Graffiti & Marginalia
6 February 2011
Nick is a young graffiti artist that spends his days painting in the streets, stealing food and aerosol sprays, and escaping from the police. He has no home, no family, no responsibilities. His whole world is contained and expressed in the elusiveness of graffiti.

Nick has no choice but to eat frugally and sleep on the streets; and neither the constant threat of being captured by the police dissuades him of his ways. As a decentered subject he fits in the role of what Spivak calls the subaltern. The marginal and the subaltern, after all, share much traces in common, chief amongst them the peripheral reality in which they thrive.

When Nick meets Jesse, a boy who is also a graffiti artist, he discovers he may not be doomed to be alone all the time. As one can observe, Nick is the subaltern not only because of his marginalized and maligned passion for graffiti, but also because he lacks a sense of center, he is devoid of those social rules deemed indispensable by most people, he couldn't care less about the law or the symbolic order. Jesse, on the other hand, is still tempting the waters, he breaks the law by painting walls, but he also obeys the law by paying for everything he needs, whether it is artistic supplies or food. Jesse's behavior thus contradicts Nick's imperatives, but despite the differences, or perhaps because of them, the two kids get along fine.
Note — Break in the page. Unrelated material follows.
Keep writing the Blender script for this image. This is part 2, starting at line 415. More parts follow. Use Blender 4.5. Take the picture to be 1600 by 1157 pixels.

Throughout the film James Bolton provides the viewer only with the most essential visual information, as a result, one can only try to elicit the motivations behind the characters. Why would Nick spend all his waking hours breaking the law and living in miserable conditions to paint a graffiti that will only get erased? What does he truly pursue? When he smiles for the first and only time it is when he shares that which he loves the most, painting, with the only person that has treated him kindly and respectfully. And it is out of respect that Nick restraints himself: he watches his young friend's naked body after he steps out of the shower but stays away from it.
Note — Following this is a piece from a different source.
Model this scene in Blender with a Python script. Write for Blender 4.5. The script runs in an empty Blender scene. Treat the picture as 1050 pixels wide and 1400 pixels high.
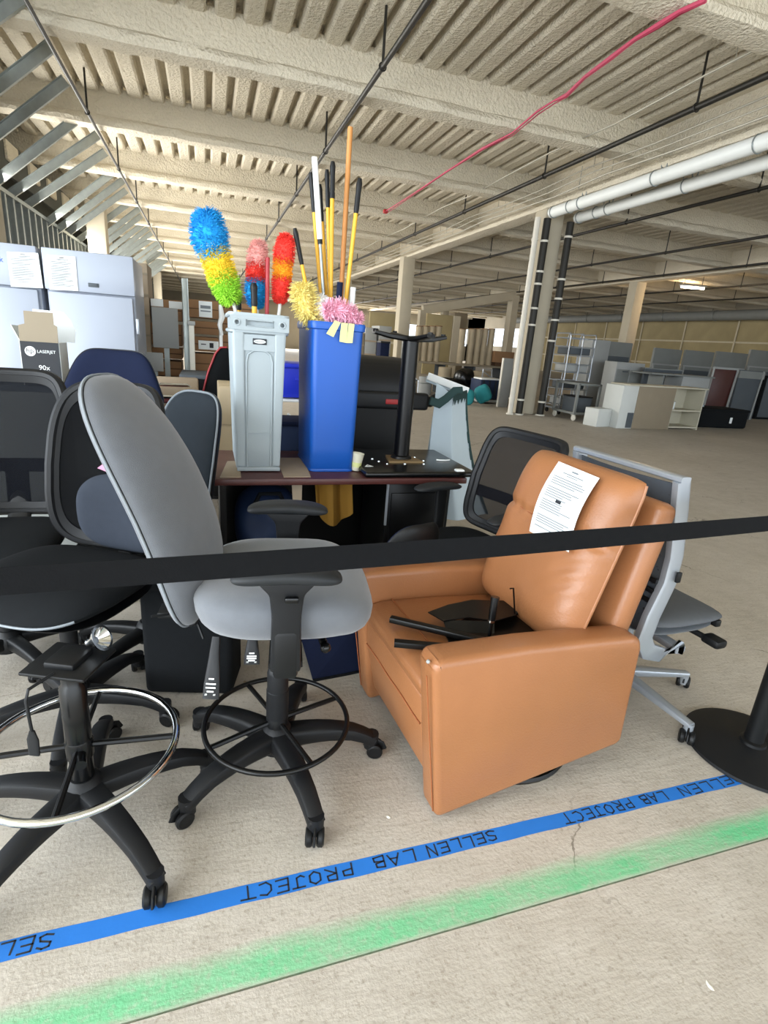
import bpy, bmesh, math, random
from mathutils import Vector, Matrix, noise
random.seed(7)
PI = math.pi
R = math.radians
scene = bpy.context.scene
col = scene.collection

# ---------------------------------------------------------------- camera
CAM = Vector((0, 0, 1.4))
F = 733.3                        # focal length in pixels of the 1050x1400 frame
AX = Vector((0.9512681, -0.29933878, 0.07406277))      # camera right
AY = Vector((-0.02353641, -0.30995986, -0.95045827))   # camera down
AZ = Vector((0.30746551, 0.90239746, -0.30190029))     # camera forward
cd = bpy.data.cameras.new('camera')
cd.sensor_fit = 'HORIZONTAL'
cd.sensor_width = 36
cd.lens = F / 1050 * 36
cd.clip_start = 0.05
cd.clip_end = 300
cam = bpy.data.objects.new('camera', cd)
col.objects.link(cam)
m3 = Matrix((AX, -AY, -AZ)).transposed()
cam.matrix_world = Matrix.Translation(CAM) @ m3.to_4x4()
scene.camera = cam

# ---------------------------------------------------------------- sky, lights, exposure
w = bpy.data.worlds.new('sky')
scene.world = w
w.use_nodes = True
bg = w.node_tree.nodes['Background']
bg.inputs[0].default_value = (0.80, 0.90, 1.0, 1)
bg.inputs[1].default_value = 2.2

def area(name, loc, tgt, sx, sy, power, colr=(1, 1, 1)):
    l = bpy.data.lights.new(name, 'AREA')
    l.shape = 'RECTANGLE'; l.size = sx; l.size_y = sy; l.energy = power; l.color = colr
    o = bpy.data.objects.new(name, l); col.objects.link(o)
    o.location = loc
    o.rotation_euler = (Vector(tgt) - Vector(loc)).to_track_quat('-Z', 'Y').to_euler()
    return o
# daylight through the open sides of the hall (behind the camera, to the left) and the far-end opening
area('daylight_open_side', (4, -6.5, 2.3), (4, 5, 2.3), 22, 4.2, 560, (0.87, 0.94, 1.0))
area('daylight_left_bay', (-5.0, -0.5, 2.2), (3, 1.8, 2.0), 8, 4.0, 820, (0.89, 0.95, 1.0))
area('fill_far_left', (-3.0, 24, 2.6), (6, 24, 4.0), 26, 2.0, 2000, (1.0, 0.98, 0.93))  # added fill that brightens the far-left ceiling and the mid floor
area('daylight_far_end', (16, 57, 2.2), (14, 20, 2.4), 20, 3.0, 2200, (1.0, 0.98, 0.95))

sl = bpy.data.lights.new('sun', 'SUN'); sl.energy = 5.5; sl.angle = R(0.6); sl.color = (1.0, 0.96, 0.88)
so = bpy.data.objects.new('sun', sl); col.objects.link(so)
so.rotation_euler = (R(42), 0, R(6))          # from behind the camera: lights the apron and the first metres of slab only
vs = scene.view_settings
scene.display_settings.display_device = 'sRGB'
vs.view_transform = 'Standard'
vs.look = 'None'
vs.exposure = 0.12
vs.gamma = 1.0
vs.use_curve_mapping = False

# ---------------------------------------------------------------- pixel helpers (1050x1400 frame -> world)
def ray(px, py):
    return AX * (px - 525) + AY * (py - 700) + AZ * F
def A(px, py, y):                # point on the plane Y = y
    d = ray(px, py); return CAM + d * (y / d.y)
def Z(px, py, z=0.0):            # point on the plane Z = z
    d = ray(px, py); return CAM + d * ((z - CAM.z) / d.z)
def XP(px, py, x):               # point on the plane X = x
    d = ray(px, py); return CAM + d * (x / d.x)
def PL(px, py, o, n):            # point on the plane through o with normal n
    d = ray(px, py); o = Vector(o); n = Vector(n)
    return CAM + d * ((o - CAM).dot(n) / d.dot(n))

# ---------------------------------------------------------------- materials
def srgb(h):
    h = h.lstrip('#'); out = []
    for i in (0, 2, 4):
        c = int(h[i:i + 2], 16) / 255
        out.append(c / 12.92 if c <= 0.04045 else ((c + 0.055) / 1.055) ** 2.4)
    return (*out, 1)
M = {}
def mat(name, colr, rough=0.6, metal=0.0, var=0.12, vscale=6.0, bump=0.0, bscale=60.0, coat=0.0, spec=0.5, sheen=0.0, bdist=0.01):
    m = bpy.data.materials.new(name); m.use_nodes = True
    nt = m.node_tree; b = nt.nodes['Principled BSDF']
    c = srgb(colr) if isinstance(colr, str) else colr
    b.inputs['Roughness'].default_value = rough
    b.inputs['Metallic'].default_value = metal
    b.inputs['Coat Weight'].default_value = coat
    b.inputs['Specular IOR Level'].default_value = spec
    b.inputs['Sheen Weight'].default_value = sheen
    tc = nt.nodes.new('ShaderNodeTexCoord')
    nz = nt.nodes.new('ShaderNodeTexNoise'); nz.inputs['Scale'].default_value = vscale; nz.inputs['Detail'].default_value = 5
    nt.links.new(tc.outputs['Object'], nz.inputs['Vector'])
    mx = nt.nodes.new('ShaderNodeMix'); mx.data_type = 'RGBA'
    mx.inputs[6].default_value = tuple(max(0, q * (1 - var)) for q in c[:3]) + (1,)
    mx.inputs[7].default_value = tuple(min(1, q * (1 + var)) for q in c[:3]) + (1,)
    nt.links.new(nz.outputs['Fac'], mx.inputs[0])
    nt.links.new(mx.outputs[2], b.inputs['Base Color'])
    if bump:
        n2 = nt.nodes.new('ShaderNodeTexNoise'); n2.inputs['Scale'].default_value = bscale; n2.inputs['Detail'].default_value = 4
        nt.links.new(tc.outputs['Object'], n2.inputs['Vector'])
        bp = nt.nodes.new('ShaderNodeBump'); bp.inputs['Strength'].default_value = bump; bp.inputs['Distance'].default_value = bdist
        nt.links.new(n2.outputs['Fac'], bp.inputs['Height'])
        nt.links.new(bp.outputs['Normal'], b.inputs['Normal'])
    M[name] = m
    return m

mat('fireproofing', '#d6cdb9', 0.95, var=0.10, vscale=3, bump=0.9, bscale=26, bdist=0.045)
mat('fireproofing_dark', '#8d877b', 0.95, var=0.15, vscale=3, bump=0.5, bscale=22, bdist=0.03)
mat('column_paint', '#b9b09c', 0.85, var=0.12, vscale=2, bump=0.2, bscale=20)
mat('galvanized', '#9da3a0', 0.42, 0.75, var=0.2, vscale=9)
mat('dark_wall', '#4a4c47', 0.9, var=0.3, vscale=2)
mat('back_wall', '#9a9384', 0.9, var=0.2, vscale=0.6)
mat('insulation', '#a89a74', 0.9, var=0.22, vscale=1.3, bump=0.3, bscale=8)
mat('seam_tape', '#cdc3a8', 0.8)
mat('black_pipe', '#26241f', 0.5, 0.3)
mat('white_jacket', '#e8ebe8', 0.5, var=0.05)
mat('band', '#8f9696', 0.4, 0.6)
mat('pink_cable', '#b8405c', 0.6)
mat('red_plastic', '#a32020', 0.5)
mat('wire', '#a9a597', 0.5, 0.3)
mat('black_plastic', '#0d0e0f', 0.48, spec=0.3, var=0.15, bump=0.08, bscale=220, bdist=0.002)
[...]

However, one steamy night Jesse tells Nick that they can sleep in the same bed. Jesse gets closer to Nick, and while kissing him proceeds to place his hand under Nick's underwear. This is not only an intense moment in which Jesse masturbates and kisses Nick, but also a statement about the characters. It's Jesse who takes the initiative even though Nick had been interested in him since the beginning. Nonetheless, this reckless act will have serious consequences. Can the two boys remain friends after this experience? And more importantly, should they remain as friends or move onto something else entirely? Is rupture the only possibility? Perhaps Jesse embodies the symbolic castration that is the condition sine qua non to be fully inserted in the symbolic order. Nick, on the contrary, doesn't give a damn about society's demands. He paints because that's what he loves doing and he won't let anyone tell him how to live his life. One can almost feel the sadness and silent despair of the protagonist. What force drives him to keep on doing that which could bring about his downfall? Perhaps it is that as a subaltern he has nothing to lose, while Jesse couldn't possible take so many risks. The final minutes of the film are most revealing about the true nature of the character. Bolton manages to subdue the fierceness of this first homosexual encounter while emphasizing in the elusive beauty of graffiti. A truly notable film.